Eine Norderstedterin ist die beste Badminton-Jugendspielerin weit und breit. Nordmeisterin Dagmar Schneider vom Hamburger SV qualifiziert sich wie Vereinskollegin Heidi Kellner und ihre HSV-Kameraden Jürgen Kolell, Burkhard Born und Jürgen Kopetz für das deutsche Ranglistenturnier.

München gastiert im Herold-Center. Aus 143.125 Legosteinen wird das Gelände der Olympischen Sommerspiele in München auf 100 Quadratmetern zusammengepuzzelt – zum Kunstwerk gehören unter anderem das Stadion, die Mehrzweckhalle, die Schwimmhalle sowie der Fernsehturm. Dieser ist stattliche 2,60 Meter hoch.

Rätselraten um den früheren Bundesliga-Kicker Jürgen Dringelstein, mit dem sich Verbandsligist 1. SC Norderstedt verstärken will. Dringelstein reist mit seinem Spielerpass im Gepäck in seine Heimat nach Süddeutschland ab. „Er will dort unten auch wieder Fußball spielen“, kommentiert SCN-Ligaobmann Lothar Schonert die überraschende Aktion des Ex-Profis. Trainer Martin Wilke sagt dagegen: „Er ist zum DFB nach Frankfurt gefahren, um dort über seine vorzeitige Reamateurisierung zu verhandeln.“

Die Turntalente des 1. SC Norderstedt gewinnen bei den Kreismeisterschaften in Kaltenkirchen 20 Titel. Erfolgreichster Teilnehmer ist Carl-Christian Büll. Er wird Gesamtsieger in seiner Altersklasse und belegt außerdem auch noch erste Plätze am Reck, Barren, Sprung und an den Ringen.

Wer auf zwei Hochzeiten tanzt, kann schon mal aus der Puste kommen.
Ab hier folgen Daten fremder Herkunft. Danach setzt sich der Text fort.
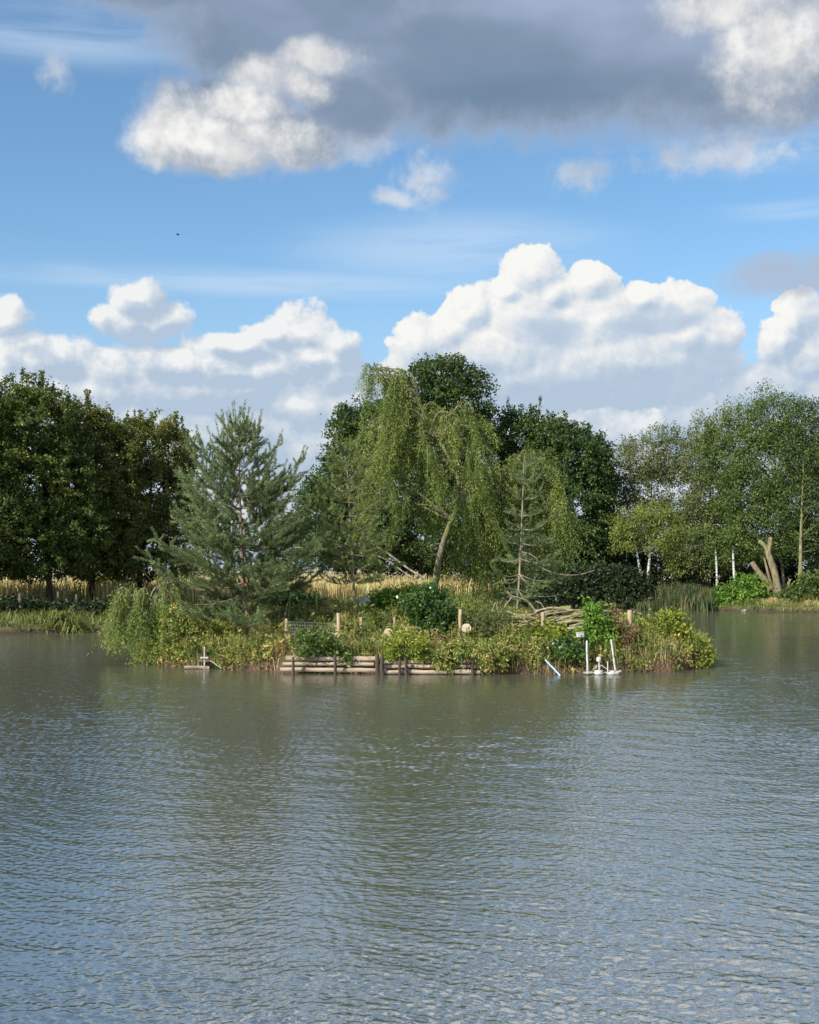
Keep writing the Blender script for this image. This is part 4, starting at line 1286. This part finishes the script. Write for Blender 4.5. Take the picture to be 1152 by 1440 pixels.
for lab, es, Y, mt, n, sd, L, Wd in [
        ('leafy green bush between the tallest fence post and the wire mesh', [(440, 904, 24, 10), (460, 908, 16, 9), (425, 910, 16, 9), (493, 926, 8, 7)], 34.95, 'mid', 130, 101, 0.10, 0.05),
        ('pale tawny bush spilling over the middle of the log revetment', [(575, 908, 26, 11), (590, 918, 12, 10), (550, 920, 8, 9)], 34.8, 'yellowish', 150, 102, 0.09, 0.04),
        ('bush of yellow leaves below the fence post in front of the cut logs', [(775, 898, 24, 13), (790, 908, 18, 10), (755, 905, 20, 12)], 35.9, 'yellowish', 170, 103, 0.10, 0.06),
        ('dark bush hanging over the hollow behind the blue pipe', [(790, 915, 22, 12), (808, 920, 16, 10), (775, 920, 16, 8)], 35.3, 'laurel', 150, 104, 0.11, 0.055),
        ('brambles trailing down the bank right of the log revetment', [(720, 915, 28, 18), (745, 922, 22, 14), (700, 926, 18, 12)], 35.3, 'weed', 170, 105, 0.08, 0.04),
        ('grey green bush beside the larger pale disc', [(680, 882, 26, 16), (700, 878, 22, 14), (665, 895, 18, 12)], 36.4, 'grey', 190, 106, 0.09, 0.04),
        ('scrubby bush on the bare bank between landing stage and logs', [(350, 918, 24, 12), (372, 910, 22, 14), (330, 922, 16, 9)], 36.3, 'weed', 140, 107, 0.08, 0.03)]:
    shrub('island_shrub', lab, es, Y, mt, n, 26, 0.16, L, Wd, sd, up=0.3, stems=9, rough=0.3, sprig=0.12)

# undergrowth covering the island: every plant a spray of leaves round a stem
rg = np.random.default_rng(17)
mb = MB()
KIND = [(0.10, 0.050, 0.20, 0.45, 40), (0.16, 0.080, 0.35, 0.75, 26), (0.085, 0.030, 0.25, 0.8, 60), (0.06, 0.034, 0.2, 0.5, 70), (0.20, 0.020, 0.3, 0.9, 30), (0.12, 0.070, 0.15, 0.4, 36)]
for q in range(620):
    cx = rg.uniform(-8.9, 9.6)
    dep = rg.uniform(0, 1) ** 1.4 * 7.5
    cy = float(np.interp(cx, *IS_F)) + dep + 0.05
    kd = KIND[rg.choice(6, p=[0.25, 0.15, 0.22, 0.18, 0.10, 0.10])]
    n = rg.integers(3, 9)
    x = cx + rg.normal(0, 0.24, n)
    y = cy + rg.normal(0, 0.24, n)
    ok = island_in(x, y) > 0.02
    x, y = x[ok], y[ok]
    if not len(x):
        continue
    n = len(x)
    z = island_z(x, y)
    tall = float(np.interp(cx, [-8, -5.5, -3.5, -1, 2, 3.4, 3.8, 5.6, 6.2, 9], [0.8, 0.8, 1.15, 1.1, 1.35, 1.3, 0.75, 0.75, 1.1, 1.0])) * (0.75 if dep > 4.0 else 1.0)
    hp = rg.uniform(kd[2], kd[3]) * rg.uniform(0.7, 1.2, n) * tall
    tone = np.clip(rg.choice([0.12, 0.28, 0.42, 0.55, 0.70, 0.88], p=[0.16, 0.26, 0.22, 0.16, 0.13, 0.07]) + rg.normal(0, 0.06), 0, 1)
    per = kd[4]
    c = np.repeat(np.stack([x, y, z], 1), per, 0)
    hh = np.repeat(hp, per)
    t = rg.uniform(0.05, 1, len(c)) ** 0.7
    off = np.stack([rg.normal(0, 0.10, len(c)), rg.normal(0, 0.10, len(c)), t * hh], 1)
    off[:, :2] *= (0.5 + hh[:, None] * (1.2 - t[:, None] * 0.6))
    dd = np.stack([off[:, 0] * 5, off[:, 1] * 5 - 0.1, rg.normal(0.1, 0.5, len(c))], 1) + unit(len(c), rg) * 0.5
    sz = rg.uniform(0.6, 1.3, len(c))
    mb.leaves(c + off, dd, unit(len(c), rg) * 0.8 + np.array([0, -0.2, 0.8]), kd[0] * sz, kd[1] * sz, np.clip(tone + rg.normal(0, 0.09, len(c)), 0, 1))
    for i in range(n):
        e = np.array([x[i] + rg.normal(0, 0.06), y[i] + rg.normal(0, 0.06), z[i] + hp[i]])
        mb.tube([np.array([x[i], y[i], z[i] - 0.05]), (np.array([x[i], y[i], z[i]]) + e) / 2 + rg.normal(0, 0.02, 3), e], [0.007, 0.006, 0.003], 3, rnd=0.75, cap=False)
tag(mb.build('undergrowth', M['weed']), kind='stuff')
# dry stems and grass along the waterline
n = 5200
x = rg.uniform(-8.6, 9.4, n)
y = np.interp(x, *IS_F) + 0.12 + rg.uniform(0, 1.8, n)
ok = (island_in(x, y) > -0.15)
x, y = x[ok], y[ok]
stuff_grass('dry_stems', 'straw', x, y, rg.uniform(0.25, 0.75, len(x)), np.full(len(x), 0.013), rg, 0.35)
n = 5000
x = rg.uniform(-8.6, 9.4, n)
y = np.interp(x, *IS_F) + rg.uniform(-0.15, 0.35, n)
mbx = MB()
blades(mbx, x, y, island_z(x, y) + 0.12, rg.uniform(0.1, 0.3, len(x)), np.full(len(x), 0.016), rg, 0.7)
tag(mbx.build('hanging_roots', M['root']), kind='stuff')
n = 16000
x = rg.uniform(-9, 9.5, n)
y = rg.uniform(37, 49, n)
ok = island_in(x, y) > 0.3
x, y = x[ok], y[ok]
stuff_grass('island_grass', 'grass', x, y, rg.uniform(0.2, 0.65, len(x)), np.full(len(x), 0.03), rg, 0.35)


# ------------------------------------------------------------------ posts, logs and stakes
def post(name, label, pbot, ptop, Y, r, mat, cat='post', group=None, sides=10, dz=-0.25, lump=0.03, Y2=None):
    a = P(*pbot, Y)
    t = P(*ptop, Y if Y2 is None else Y2)
    g = max(gz(a.x, a.y), -0.4)
    if a.z > g - 0.1:
        d = (t - a)
        a = a - d * ((a.z - (g - 0.15)) / max(d.z, 0.05))
    mbp = MB()
    k = 6
    mbp.tube([a + (t - a) * (i / (k - 1)) + Vector((RNG.normal(0, r * 0.10), 0, 0)) * (0 < i < k - 1) for i in range(k)], taper(k, r * 1.05, r * 0.95), sides, lump=lump)
    return tag(mbp.build(name, M[mat], origin=a), label, cat, group)


GP = 'fence posts on the island'
post('fence_post', 'slim pale fence post at the left end of the wire mesh', (403, 898), (403, 870), 37.2, 0.045, 'post', group=GP)
post('fence_post', 'tallest clean fence post, above the left half of the log revetment', (477, 912), (476, 862), 36.2, 0.062, 'post', group=GP)
post('fence_post', 'fence post standing just below the kinked pine stem', (508, 905), (508, 868), 37.0, 0.055, 'post', group=GP)
post('fence_post', 'thin short fence post sunk in the weeds left of the dark bush', (555, 900), (555, 868), 37.5, 0.045, 'post', group=GP)
post('fence_post', 'fence post beside the larger pale round disc', (646, 907), (648, 857), 36.2, 0.055, 'post', group=GP)
post('fence_post', 'fence post in front of the pile of cut logs', (763, 892), (764, 861), 36.6, 0.062, 'post', group=GP)
post('fence_post', 'thick square topped post near the right end of the island', (886, 892), (886, 858), 36.8, 0.075, 'post', group=GP)
GQ = 'old posts along the left bank'
post('old_post', 'dark weathered post at the far left, under the tallest left tree', (30, 862), (28, 834), 60, 0.09, 'oldpost', group=GQ)
post('old_post', 'dark post with a forked twig between the two left trunks', (83, 862), (82, 832), 61, 0.07, 'oldpost', group=GQ)
post('old_post', 'short dark post just left of the forking trunk', (108, 862), (108, 836), 62, 0.08, 'oldpost', group=GQ)
post('marker_stake', 'thin yellow stake in the grass behind the wire mesh', (446, 860), (444, 826), 42, 0.028, 'yellow', 'stake')
GS = 'two pale sticks leaning behind the first fence post'
post('leaning_stick', 'left of two pale leaning sticks behind the first fence post', (401, 868), (405, 846), 38.0, 0.022, 'barkpale', 'stick', GS)
post('leaning_stick', 'right of two pale leaning sticks behind the first fence post', (405, 868), (408, 847), 38.05, 0.020, 'barkpale', 'stick', GS)

# wire mesh panel: one woven sheet
mb = MB()
a, b2 = P(404, 890, 36.75), P(474, 890, 36.35)
for i in range(30):
    f = i / 29
    q = a.lerp(b2, f)
    g = gz(q.x, q.y)
    mb.tube([(q.x, q.y, g), (q.x, q.y, P(0, 874 + 3 * f, q.y).z)], 0.004, 4, cap=False)
for j in range(6):
    mb.tube([(a.lerp(b2, f).x, a.lerp(b2, f).y - 0.008, P(0, 874 + 3 * f + j * 4.5, a.lerp(b2, f).y).z) for f in np.linspace(0, 1, 8)], 0.004, 4, cap=False)
tag(mb.build('wire_mesh', M['wire'], origin=a), 'grey wire mesh strung between the first two fence posts', 'wire mesh')

# log revetment: three courses of logs held by stakes
GLg = 'logs of the island revetment'


def log(label, x0, x1, py, Y, r, mat='rail', group=GLg, name='log', cat='log', tilt=0.0):
    a, b_ = P(x0, py, Y), P(x1, py + tilt, Y - 0.04)
    k = max(5, int((b_ - a).length / 0.35))
    w = RNG.normal(0, 0.009, k)
    mbp = MB()
    mbp.tube([a.lerp(b_, i / (k - 1)) + Vector((0, w[i], w[-i])) for i in range(k)], r * (1 + RNG.normal(0, 0.09, k)), 10, lump=0.09)
    return tag(mbp.build(name, M[mat], origin=a), label, cat, group)


log('upper left revetment log, the thickest, under the two tall fence posts', 402, 534, 926.5, 34.95, 0.080)
log('middle left revetment log, behind the leftmost dark stakes', 398, 526, 934, 34.90, 0.066)
log('bottom left revetment log, lying in the water', 394, 528, 941.5, 34.75, 0.062, tilt=1)
log('upper right revetment log, half covered by hanging weeds', 598, 676, 930.5, 34.75, 0.062)
log('short upper revetment log in the middle, beside the thick pair of stakes', 536, 596, 931.5, 34.75, 0.060)
log('middle right revetment log with a dark stake crossing its right end', 540, 677, 938, 34.68, 0.066, tilt=-1)
log('bottom right revetment log, sitting on the water', 536, 676, 945, 34.55, 0.062, tilt=0)
GK = 'dark stakes holding the revetment'
for lab, xx, y0, y1, r in [('leftmost dark revetment stake', 413, 948, 924, 0.04), ('slim dark stake between the leftmost stake and the thick pair', 472, 950, 922, 0.045),
                           ('left of the thick pair of dark stakes at the gap in the logs', 531, 951, 920, 0.06), ('right of the thick pair of dark stakes at the gap in the logs', 538, 951, 921, 0.055),
                           ('left of two slim dark stakes right of the gap in the logs', 562, 952, 926, 0.04), ('right of two slim dark stakes right of the gap in the logs', 571.5, 952, 925, 0.045),
                           ('rightmost dark revetment stake', 665, 951, 925, 0.045)]:
    post('revetment_stake', lab, (xx, y0), (xx + RNG.normal(0, 0.6), y1), 34.40, r, 'stake', 'stake', GK, 8)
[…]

Die Leichtathleten der LG Alsternord melden eine Handballmannschaft für den Punktspielbetrieb, um sich in der Wintersaison in Form zu halten. Wegen einer Terminüberschneidung gehen die ersten beiden Auftritte des Teams allerdings komplett in die Hose, die Newcomer-Truppe kassiert zwei Niederlagen. Der gleichzeitig stattfindende Pokalwettbewerb des Hamburger Leichtathletik-Verbandes endet für die LGA ebenfalls mit einer Enttäuschung, mehr als Platz fünf unter sechs Vereinen ist nicht drin. 400-Meter-Läufer Eckhard Irrgang holt den einzigen Sieg für die Norderstedter.

Im Punktspiel der Fußball-Verbandsliga zwischen dem 1. SC Norderstedt und dem TSV Uetersen, das der SCN trotz einer 60-minütigen Überzahl auf eigenem Platz mit 2:3 verliert, gehen die Fans beider Mannschaften weitaus intensiver zur Sache als die Spieler. Es kommt zu einer Prügelei, weil Schiedsrichter Köster (Altona 93) ein Freistoßtor von Peter Haack zum vermeintlichen 3:3 nicht anerkennt.
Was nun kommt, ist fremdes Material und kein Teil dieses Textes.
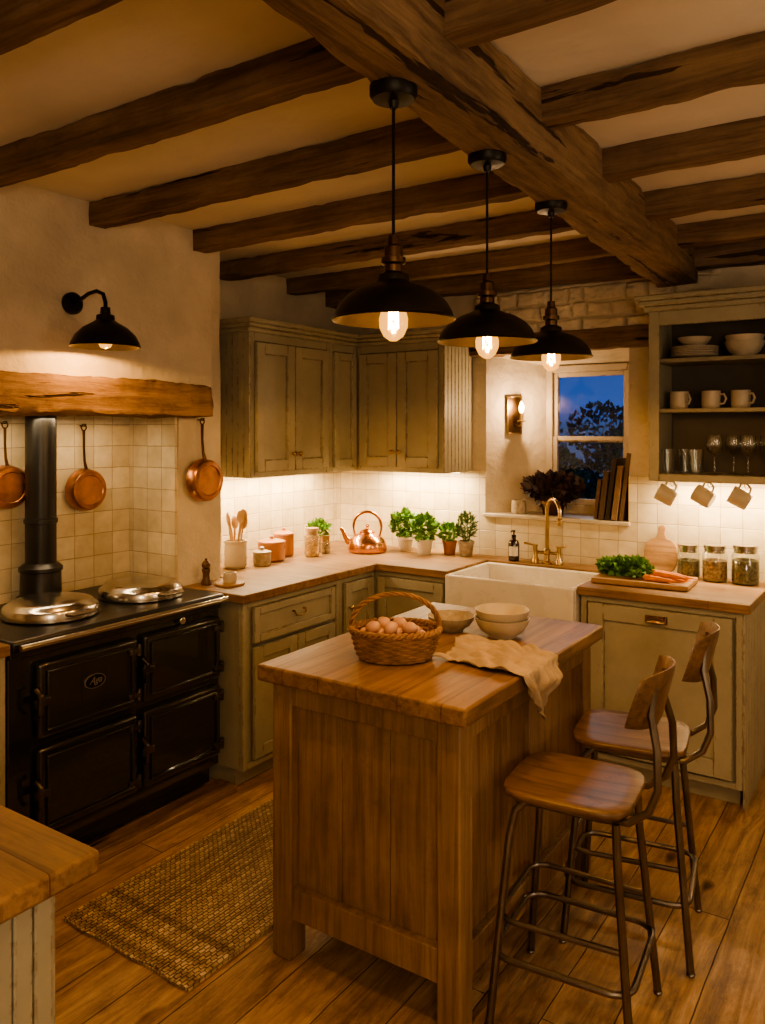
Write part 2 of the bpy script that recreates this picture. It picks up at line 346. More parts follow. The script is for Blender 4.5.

Der Pokal, den die erste Mannschaft des Garstedt-Ochsenzoller Reit- und Fahrvereins beim traditionellen Adventsturnier des Flottbeker RV gewinnt, ist so groß und schwer, dass ihn die einzige Amazone in der Equipe kaum anheben kann, als sie den Siegersekt aus der Trophäe trinken möchte. Harald Dude, Dietmar Dude und Claus Remmers glänzen im Teamspringen der Klasse L mit fehlerfreien Ritten, Marion Rodde kassiert elf Strafpunkte. Sie geht auf Marschall so forsch in die dreifache Kombination, dass gleich beim ersten Hindernis die Stangen zersplittern.